_Requirements_
From the entries below, count every line that contains the word "Python". Please give the number and nothing else.

┌────────

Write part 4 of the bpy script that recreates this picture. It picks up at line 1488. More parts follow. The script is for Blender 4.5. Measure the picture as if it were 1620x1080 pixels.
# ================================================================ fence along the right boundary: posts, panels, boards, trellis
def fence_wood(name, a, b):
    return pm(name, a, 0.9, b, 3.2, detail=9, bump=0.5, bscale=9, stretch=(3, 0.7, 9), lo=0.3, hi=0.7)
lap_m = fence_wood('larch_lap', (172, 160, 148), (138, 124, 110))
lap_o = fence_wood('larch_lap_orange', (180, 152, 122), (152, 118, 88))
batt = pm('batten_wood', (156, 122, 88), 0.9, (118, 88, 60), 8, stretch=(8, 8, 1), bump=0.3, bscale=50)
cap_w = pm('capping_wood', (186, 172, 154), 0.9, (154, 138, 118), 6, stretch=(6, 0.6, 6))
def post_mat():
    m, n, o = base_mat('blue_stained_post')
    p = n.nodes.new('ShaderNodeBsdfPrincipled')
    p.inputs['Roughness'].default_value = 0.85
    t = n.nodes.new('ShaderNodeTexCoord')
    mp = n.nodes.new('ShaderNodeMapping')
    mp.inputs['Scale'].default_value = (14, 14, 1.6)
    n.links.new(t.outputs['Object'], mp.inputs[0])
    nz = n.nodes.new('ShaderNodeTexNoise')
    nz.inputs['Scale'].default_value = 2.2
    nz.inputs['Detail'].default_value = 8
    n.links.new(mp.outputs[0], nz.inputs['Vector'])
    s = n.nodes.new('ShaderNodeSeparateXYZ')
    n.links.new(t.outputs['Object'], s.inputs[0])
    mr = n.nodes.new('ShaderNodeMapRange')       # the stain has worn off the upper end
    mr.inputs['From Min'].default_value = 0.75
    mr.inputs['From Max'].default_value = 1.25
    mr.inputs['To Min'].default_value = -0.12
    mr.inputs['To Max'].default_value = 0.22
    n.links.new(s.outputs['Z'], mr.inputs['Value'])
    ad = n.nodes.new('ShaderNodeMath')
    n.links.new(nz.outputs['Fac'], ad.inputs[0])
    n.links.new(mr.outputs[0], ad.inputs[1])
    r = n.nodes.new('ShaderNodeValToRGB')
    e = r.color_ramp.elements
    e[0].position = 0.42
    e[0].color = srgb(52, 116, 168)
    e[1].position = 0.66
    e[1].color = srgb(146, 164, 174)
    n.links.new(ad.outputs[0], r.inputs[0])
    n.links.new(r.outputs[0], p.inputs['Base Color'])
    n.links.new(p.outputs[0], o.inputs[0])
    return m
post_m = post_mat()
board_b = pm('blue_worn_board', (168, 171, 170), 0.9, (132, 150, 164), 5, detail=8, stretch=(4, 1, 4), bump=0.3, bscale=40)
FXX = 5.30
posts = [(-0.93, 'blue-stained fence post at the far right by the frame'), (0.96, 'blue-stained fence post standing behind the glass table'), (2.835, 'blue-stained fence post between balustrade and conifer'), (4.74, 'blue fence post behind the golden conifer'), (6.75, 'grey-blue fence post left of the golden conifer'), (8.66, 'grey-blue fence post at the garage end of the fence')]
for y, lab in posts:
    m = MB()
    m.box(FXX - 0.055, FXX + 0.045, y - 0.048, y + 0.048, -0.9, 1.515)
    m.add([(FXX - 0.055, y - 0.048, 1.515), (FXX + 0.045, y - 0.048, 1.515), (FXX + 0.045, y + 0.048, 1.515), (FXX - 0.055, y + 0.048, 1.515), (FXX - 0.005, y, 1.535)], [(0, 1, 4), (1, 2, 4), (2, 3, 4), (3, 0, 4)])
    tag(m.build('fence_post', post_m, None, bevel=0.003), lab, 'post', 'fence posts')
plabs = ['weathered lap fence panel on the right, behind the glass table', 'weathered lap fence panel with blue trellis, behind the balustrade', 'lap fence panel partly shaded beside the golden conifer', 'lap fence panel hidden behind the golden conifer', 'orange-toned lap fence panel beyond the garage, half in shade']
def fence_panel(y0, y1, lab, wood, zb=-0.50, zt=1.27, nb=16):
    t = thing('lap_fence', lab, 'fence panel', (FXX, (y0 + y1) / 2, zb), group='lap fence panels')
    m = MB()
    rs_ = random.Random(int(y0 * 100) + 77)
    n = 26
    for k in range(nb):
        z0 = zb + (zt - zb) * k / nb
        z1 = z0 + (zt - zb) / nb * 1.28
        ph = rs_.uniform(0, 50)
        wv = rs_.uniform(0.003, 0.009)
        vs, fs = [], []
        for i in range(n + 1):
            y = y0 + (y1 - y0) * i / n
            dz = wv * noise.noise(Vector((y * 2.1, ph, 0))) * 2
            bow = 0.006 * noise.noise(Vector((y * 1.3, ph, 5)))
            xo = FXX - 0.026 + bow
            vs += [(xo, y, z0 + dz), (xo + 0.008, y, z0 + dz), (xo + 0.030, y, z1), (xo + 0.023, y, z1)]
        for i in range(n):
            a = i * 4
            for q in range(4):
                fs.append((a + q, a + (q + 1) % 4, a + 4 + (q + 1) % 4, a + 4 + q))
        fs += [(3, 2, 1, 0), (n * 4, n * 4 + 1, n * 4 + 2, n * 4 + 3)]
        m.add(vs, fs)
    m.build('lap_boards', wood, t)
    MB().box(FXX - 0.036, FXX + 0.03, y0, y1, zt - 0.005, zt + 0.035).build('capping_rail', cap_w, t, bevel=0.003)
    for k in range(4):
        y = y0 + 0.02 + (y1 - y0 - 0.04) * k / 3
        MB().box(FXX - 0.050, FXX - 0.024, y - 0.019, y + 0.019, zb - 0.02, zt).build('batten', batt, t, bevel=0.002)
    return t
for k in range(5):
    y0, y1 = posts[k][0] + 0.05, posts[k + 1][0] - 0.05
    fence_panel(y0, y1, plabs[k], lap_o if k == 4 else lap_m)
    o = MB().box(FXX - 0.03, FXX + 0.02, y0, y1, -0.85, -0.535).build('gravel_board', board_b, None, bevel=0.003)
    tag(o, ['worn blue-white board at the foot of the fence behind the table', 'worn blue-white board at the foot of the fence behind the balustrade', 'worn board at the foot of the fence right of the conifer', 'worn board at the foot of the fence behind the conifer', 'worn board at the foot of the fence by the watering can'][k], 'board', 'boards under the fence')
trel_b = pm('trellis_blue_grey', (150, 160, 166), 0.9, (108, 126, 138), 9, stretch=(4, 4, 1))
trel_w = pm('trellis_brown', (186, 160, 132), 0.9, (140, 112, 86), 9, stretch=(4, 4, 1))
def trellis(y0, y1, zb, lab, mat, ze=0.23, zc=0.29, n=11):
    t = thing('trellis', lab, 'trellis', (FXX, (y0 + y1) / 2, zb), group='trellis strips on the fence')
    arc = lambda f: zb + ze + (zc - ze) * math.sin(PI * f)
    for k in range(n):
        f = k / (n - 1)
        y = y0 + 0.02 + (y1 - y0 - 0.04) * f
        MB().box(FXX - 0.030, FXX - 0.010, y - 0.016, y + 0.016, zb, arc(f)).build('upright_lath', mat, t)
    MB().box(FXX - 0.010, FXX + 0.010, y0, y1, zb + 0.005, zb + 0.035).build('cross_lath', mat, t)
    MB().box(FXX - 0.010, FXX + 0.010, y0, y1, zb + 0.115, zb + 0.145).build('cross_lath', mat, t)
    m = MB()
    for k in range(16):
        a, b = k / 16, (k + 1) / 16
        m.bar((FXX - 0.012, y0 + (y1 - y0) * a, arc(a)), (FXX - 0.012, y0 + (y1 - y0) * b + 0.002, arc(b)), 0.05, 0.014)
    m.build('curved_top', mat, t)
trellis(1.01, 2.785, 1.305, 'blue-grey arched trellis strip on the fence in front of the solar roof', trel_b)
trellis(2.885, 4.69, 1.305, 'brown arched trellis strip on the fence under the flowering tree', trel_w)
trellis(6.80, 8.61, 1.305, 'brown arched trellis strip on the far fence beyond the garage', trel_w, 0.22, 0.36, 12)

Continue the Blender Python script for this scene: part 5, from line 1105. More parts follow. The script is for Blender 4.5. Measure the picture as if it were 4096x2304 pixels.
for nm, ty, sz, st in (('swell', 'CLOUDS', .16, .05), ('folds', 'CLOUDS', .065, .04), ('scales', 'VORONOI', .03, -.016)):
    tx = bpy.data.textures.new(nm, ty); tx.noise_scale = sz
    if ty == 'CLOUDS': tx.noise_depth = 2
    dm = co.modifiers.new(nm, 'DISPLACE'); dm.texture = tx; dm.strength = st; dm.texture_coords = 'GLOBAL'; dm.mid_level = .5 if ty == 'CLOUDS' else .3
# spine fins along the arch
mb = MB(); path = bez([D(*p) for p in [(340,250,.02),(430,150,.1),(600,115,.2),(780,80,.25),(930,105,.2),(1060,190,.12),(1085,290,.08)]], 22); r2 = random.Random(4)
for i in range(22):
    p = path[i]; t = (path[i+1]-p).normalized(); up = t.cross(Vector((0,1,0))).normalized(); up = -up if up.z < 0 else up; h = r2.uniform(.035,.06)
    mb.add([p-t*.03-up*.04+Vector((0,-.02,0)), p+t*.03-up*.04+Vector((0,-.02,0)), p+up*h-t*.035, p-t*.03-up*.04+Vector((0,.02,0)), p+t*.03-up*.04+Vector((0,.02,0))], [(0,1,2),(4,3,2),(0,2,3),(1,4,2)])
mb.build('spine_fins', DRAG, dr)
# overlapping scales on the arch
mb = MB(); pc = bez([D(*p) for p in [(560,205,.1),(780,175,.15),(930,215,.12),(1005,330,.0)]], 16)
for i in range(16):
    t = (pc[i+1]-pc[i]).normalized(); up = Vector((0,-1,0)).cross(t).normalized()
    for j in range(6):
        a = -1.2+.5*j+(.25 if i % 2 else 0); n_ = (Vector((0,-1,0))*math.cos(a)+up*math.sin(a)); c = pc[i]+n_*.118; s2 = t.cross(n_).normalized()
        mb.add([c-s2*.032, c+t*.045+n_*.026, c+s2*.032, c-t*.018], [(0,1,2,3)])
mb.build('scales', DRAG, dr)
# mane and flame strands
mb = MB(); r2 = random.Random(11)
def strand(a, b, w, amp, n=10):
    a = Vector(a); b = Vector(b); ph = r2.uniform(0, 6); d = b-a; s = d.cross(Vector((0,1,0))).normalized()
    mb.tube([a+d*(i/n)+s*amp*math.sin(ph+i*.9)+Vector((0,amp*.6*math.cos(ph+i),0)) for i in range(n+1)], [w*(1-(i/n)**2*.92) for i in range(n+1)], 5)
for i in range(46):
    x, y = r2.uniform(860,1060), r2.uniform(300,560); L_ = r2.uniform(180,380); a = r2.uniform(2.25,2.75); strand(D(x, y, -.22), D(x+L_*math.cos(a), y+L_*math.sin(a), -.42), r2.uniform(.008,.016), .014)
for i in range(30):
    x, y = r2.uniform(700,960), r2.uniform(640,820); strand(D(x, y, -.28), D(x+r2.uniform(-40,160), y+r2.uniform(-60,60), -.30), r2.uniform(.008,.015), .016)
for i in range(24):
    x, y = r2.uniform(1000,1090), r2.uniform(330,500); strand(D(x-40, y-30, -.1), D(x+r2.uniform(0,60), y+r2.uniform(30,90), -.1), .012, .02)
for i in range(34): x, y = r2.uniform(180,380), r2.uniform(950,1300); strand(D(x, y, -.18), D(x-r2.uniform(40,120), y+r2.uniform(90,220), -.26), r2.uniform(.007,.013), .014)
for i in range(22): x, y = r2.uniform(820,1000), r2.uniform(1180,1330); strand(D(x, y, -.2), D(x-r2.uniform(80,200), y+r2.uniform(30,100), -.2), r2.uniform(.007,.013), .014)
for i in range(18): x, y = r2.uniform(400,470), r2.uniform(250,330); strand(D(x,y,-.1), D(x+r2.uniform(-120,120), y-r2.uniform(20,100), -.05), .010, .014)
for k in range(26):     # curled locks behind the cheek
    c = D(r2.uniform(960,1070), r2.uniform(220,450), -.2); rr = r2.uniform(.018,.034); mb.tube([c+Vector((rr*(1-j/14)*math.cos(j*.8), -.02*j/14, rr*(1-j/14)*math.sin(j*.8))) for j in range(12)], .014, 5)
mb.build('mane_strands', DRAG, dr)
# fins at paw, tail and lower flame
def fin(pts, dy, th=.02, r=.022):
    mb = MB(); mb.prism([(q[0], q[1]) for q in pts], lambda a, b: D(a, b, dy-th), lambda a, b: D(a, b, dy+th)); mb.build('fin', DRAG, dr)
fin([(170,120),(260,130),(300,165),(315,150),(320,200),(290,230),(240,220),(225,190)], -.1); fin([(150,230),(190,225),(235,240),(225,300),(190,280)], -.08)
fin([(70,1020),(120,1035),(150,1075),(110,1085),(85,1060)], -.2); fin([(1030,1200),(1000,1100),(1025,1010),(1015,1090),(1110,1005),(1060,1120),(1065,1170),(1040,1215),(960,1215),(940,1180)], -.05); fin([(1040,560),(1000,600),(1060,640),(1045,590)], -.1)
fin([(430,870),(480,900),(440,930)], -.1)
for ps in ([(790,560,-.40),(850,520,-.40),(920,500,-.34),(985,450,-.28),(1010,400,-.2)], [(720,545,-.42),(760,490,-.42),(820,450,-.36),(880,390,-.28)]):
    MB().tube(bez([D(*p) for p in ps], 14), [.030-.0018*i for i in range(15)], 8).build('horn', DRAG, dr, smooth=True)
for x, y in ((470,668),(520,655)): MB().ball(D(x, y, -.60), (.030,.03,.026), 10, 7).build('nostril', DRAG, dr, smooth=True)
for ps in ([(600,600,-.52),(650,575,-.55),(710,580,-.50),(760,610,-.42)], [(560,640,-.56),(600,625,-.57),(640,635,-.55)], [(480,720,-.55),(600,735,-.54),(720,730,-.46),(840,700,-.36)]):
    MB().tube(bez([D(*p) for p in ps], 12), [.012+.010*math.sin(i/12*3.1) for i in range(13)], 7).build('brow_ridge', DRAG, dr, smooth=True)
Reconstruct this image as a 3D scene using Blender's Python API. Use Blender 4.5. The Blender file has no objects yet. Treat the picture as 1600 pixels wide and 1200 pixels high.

└────────

_Answer for this exercise_
2